▶ Supplied information:
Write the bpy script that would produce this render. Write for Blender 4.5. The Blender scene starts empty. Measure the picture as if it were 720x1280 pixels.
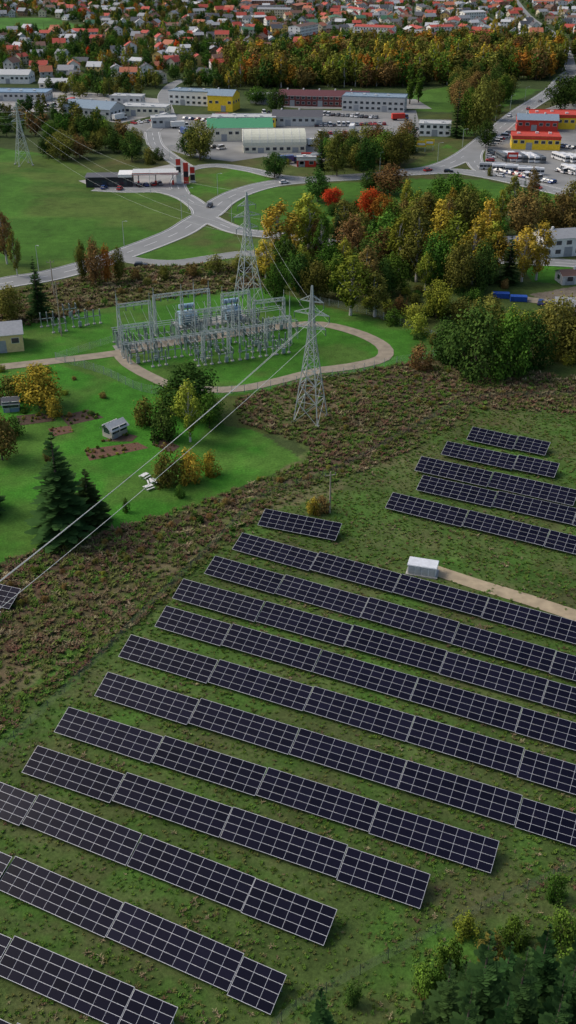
import bpy, math, random
import numpy as np
from mathutils import Vector
rnd = random.Random(11); rng = np.random.default_rng(11)
scene = bpy.context.scene
# ---------------------------------------------------------------- survey helpers
F = 1250.0; H = 100.0; PITCH = math.atan(740/1250.0); cp, sp = math.cos(PITCH), math.sin(PITCH)
def P(u, v, h=0.0):
    """photogrammetry: ground coordinates (metres) of a surveyed point"""
    x = (u-360)/F; y = (640-v)/F
    t = (H-h)/(sp-cp*y)
    return Vector((x*t, (cp+sp*y)*t, h))
def PP(pts): return [tuple(P(u, v)[:2]) for u, v in pts]
def hgt(u, vb, vt):
    Y = P(u, vb).y; k = (640-vt)/F
    return H - Y*(sp-k*cp)/(cp+k*sp)
def pxm(v): return (v+100)*cp/H

# ---------------------------------------------------------------- materials
MATS = {}
def nodes_of(name):
    m = bpy.data.materials.new(name); m.use_nodes = True
    nt = m.node_tree; nt.nodes.clear()
    out = nt.nodes.new('ShaderNodeOutputMaterial')
    return m, nt, out
def mat(name, col, rough=0.7, metal=0.0, var=0.18, scale=1.5, spec=0.3):
    if name in MATS: return MATS[name]
    m, nt, out = nodes_of(name)
    b = nt.nodes.new('ShaderNodeBsdfPrincipled')
    b.inputs['Roughness'].default_value = rough; b.inputs['Metallic'].default_value = metal
    b.inputs['Specular IOR Level'].default_value = spec
    tc = nt.nodes.new('ShaderNodeTexCoord'); n = nt.nodes.new('ShaderNodeTexNoise')
    n.inputs['Scale'].default_value = scale; n.inputs['Detail'].default_value = 5
    nt.links.new(tc.outputs['Object'], n.inputs['Vector'])
    mr = nt.nodes.new('ShaderNodeMapRange'); mr.inputs['To Min'].default_value = 1-var*1.6; mr.inputs['To Max'].default_value = 1+var*1.6
    nt.links.new(n.outputs['Fac'], mr.inputs['Value'])
    mx = nt.nodes.new('ShaderNodeVectorMath'); mx.operation = 'SCALE'; mx.inputs[0].default_value = col
    nt.links.new(mr.outputs['Result'], mx.inputs['Scale'])
    nt.links.new(mx.outputs['Vector'], b.inputs['Base Color'])
    nt.links.new(b.outputs['BSDF'], out.inputs['Surface'])
    MATS[name] = m; return m
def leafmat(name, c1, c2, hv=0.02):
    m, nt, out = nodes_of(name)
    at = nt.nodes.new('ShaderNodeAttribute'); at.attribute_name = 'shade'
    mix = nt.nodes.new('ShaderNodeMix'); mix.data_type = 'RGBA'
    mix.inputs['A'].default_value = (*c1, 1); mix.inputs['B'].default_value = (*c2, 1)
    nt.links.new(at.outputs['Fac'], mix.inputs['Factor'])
    oi = nt.nodes.new('ShaderNodeObjectInfo')
    mr = nt.nodes.new('ShaderNodeMapRange'); mr.inputs['To Min'].default_value = .5-hv; mr.inputs['To Max'].default_value = .5+hv
    nt.links.new(oi.outputs['Random'], mr.inputs['Value'])
    mul = nt.nodes.new('ShaderNodeMath'); mul.operation = 'MULTIPLY'; mul.inputs[1].default_value = 7.31
    fr = nt.nodes.new('ShaderNodeMath'); fr.operation = 'FRACT'
    nt.links.new(oi.outputs['Random'], mul.inputs[0]); nt.links.new(mul.outputs[0], fr.inputs[0])
    mr2 = nt.nodes.new('ShaderNodeMapRange'); mr2.inputs['To Min'].default_value = .85; mr2.inputs['To Max'].default_value = 1.6
    nt.links.new(fr.outputs[0], mr2.inputs['Value'])
    hs = nt.nodes.new('ShaderNodeHueSaturation')
    nt.links.new(mix.outputs['Result'], hs.inputs['Color']); nt.links.new(mr.outputs[0], hs.inputs['Hue']); nt.links.new(mr2.outputs[0], hs.inputs['Value'])
    d = nt.nodes.new('ShaderNodeBsdfDiffuse')
    nt.links.new(hs.outputs[0], d.inputs['Color'])
    nt.links.new(d.outputs[0], out.inputs['Surface'])
    MATS[name] = m; return m
LEAF = {
 'green':  leafmat('leaves_green', (.026, .060, .010), (.090, .165, .022)),
 'dark':   leafmat('leaves_dark',  (.015, .040, .010), (.058, .105, .020)),
 'olive':  leafmat('leaves_olive', (.045, .055, .012), (.165, .160, .032)),
 'yellow': leafmat('leaves_yellow', (.14, .11, .015), (.42, .31, .040), .01),
 'lime':   leafmat('leaves_lime',  (.075, .105, .013), (.27, .28, .035)),
 'orange': leafmat('leaves_orange', (.15, .065, .012), (.38, .17, .028)),
 'red':    leafmat('leaves_red', (.22, .03, .010), (.52, .07, .02), .01),
 'brown':  leafmat('leaves_brown', (.075, .050, .018), (.20, .13, .042)),
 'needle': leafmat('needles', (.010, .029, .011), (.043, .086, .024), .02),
}
BARK = mat('bark', (.09, .07, .055), .9); BIRCHBARK = mat('birch_bark', (.45, .43, .4), .8, scale=4, var=.4)
STEEL = mat('galvanised_steel', (.42, .465, .455), .5, .1)
GSTEEL = mat('weathered_steel', (.27, .32, .31), .55, .1, var=.3)
ASPH = mat('asphalt', (.225, .23, .225), .85, var=.15, scale=.15)
CONC = mat('concrete', (.32, .32, .30), .85)
GRAV = mat('gravel', (.27, .23, .17), .95, var=.3, scale=.5)
PAINT = mat('road_paint', (.7, .7, .68), .6)
GLASS = mat('window_glass', (.03, .04, .05), .12, spec=.6)
CABLE = mat('cable', (.55, .57, .54), .5, .2)

# ---------------------------------------------------------------- mesh builder
class MB:
    def __init__(s): s.v = []; s.f = []; s.m = []; s.sh = []
    def face(s, pts, m=0, sh=.5):
        n = len(s.v); s.v += [tuple(p) for p in pts]; s.f.append(tuple(range(n, n+len(pts)))); s.m.append(m); s.sh.append(sh)
    def box(s, c, d, rot=0, m=0, top=None, tx=1, ty=1, sh=.5):
        cx, cy, cz = c; a, b, h = d[0]/2, d[1]/2, d[2]; co, si = math.cos(rot), math.sin(rot); n = len(s.v)
        for z, kx, ky in ((cz, 1, 1), (cz+h, tx, ty)):
            for x, y in ((-a*kx, -b*ky), (a*kx, -b*ky), (a*kx, b*ky), (-a*kx, b*ky)):
                s.v.append((cx+x*co-y*si, cy+x*si+y*co, z))
        F_ = [(0, 1, 5, 4), (1, 2, 6, 5), (2, 3, 7, 6), (3, 0, 4, 7), (4, 5, 6, 7), (3, 2, 1, 0)]
        for i, f in enumerate(F_):
            s.f.append(tuple(n+k for k in f)); s.m.append(top if (i == 4 and top is not None) else m); s.sh.append(sh)
    def beam(s, p, q, w, m=0, n=4, w2=None, sh=.5, cap=False):
        p = Vector(p); q = Vector(q); d = (q-p)
        if d.length < 1e-6: return
        d.normalize(); a = d.cross(Vector((0, 0, 1)) if abs(d.z) < .95 else Vector((1, 0, 0))).normalized(); b = d.cross(a)
        w2 = w if w2 is None else w2; k0 = len(s.v)
        for c, r in ((p, w/2), (q, w2/2)):
            for i in range(n):
                t = 2*math.pi*(i+.5)/n; s.v.append(tuple(c+a*math.cos(t)*r*1.2+b*math.sin(t)*r*1.2))
        for i in range(n):
            j = (i+1) % n; s.f.append((k0+i, k0+j, k0+n+j, k0+n+i)); s.m.append(m); s.sh.append(sh)
        if cap:
            s.f.append(tuple(k0+n+i for i in range(n))); s.m.append(m); s.sh.append(sh)
            s.f.append(tuple(k0+i for i in reversed(range(n)))); s.m.append(m); s.sh.append(sh)
    def mesh(s, name, mats):
        me = bpy.data.meshes.new(name); me.from_pydata(s.v, [], s.f)
        for mm in mats: me.materials.append(mm)
        me.polygons.foreach_set('material_index', s.m)
        a = me.attributes.new('shade', 'FLOAT', 'FACE'); a.data.foreach_set('value', s.sh)
        me.update(); return me
    def obj(s, name, mats, loc=(0, 0, 0), rot=0, parent=None):
        o = bpy.data.objects.new(name, s.mesh(name, mats)); o.location = loc; o.rotation_euler = (0, 0, rot)
        scene.collection.objects.link(o)
        if parent: o.parent = parent
        return o
def empty(name, loc, rot=0):
    e = bpy.data.objects.new(name, None); e.location = loc; e.rotation_euler = (0, 0, rot); e.empty_display_size = .5
    scene.collection.objects.link(e); return e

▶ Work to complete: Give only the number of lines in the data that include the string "links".

▶ Final result: 12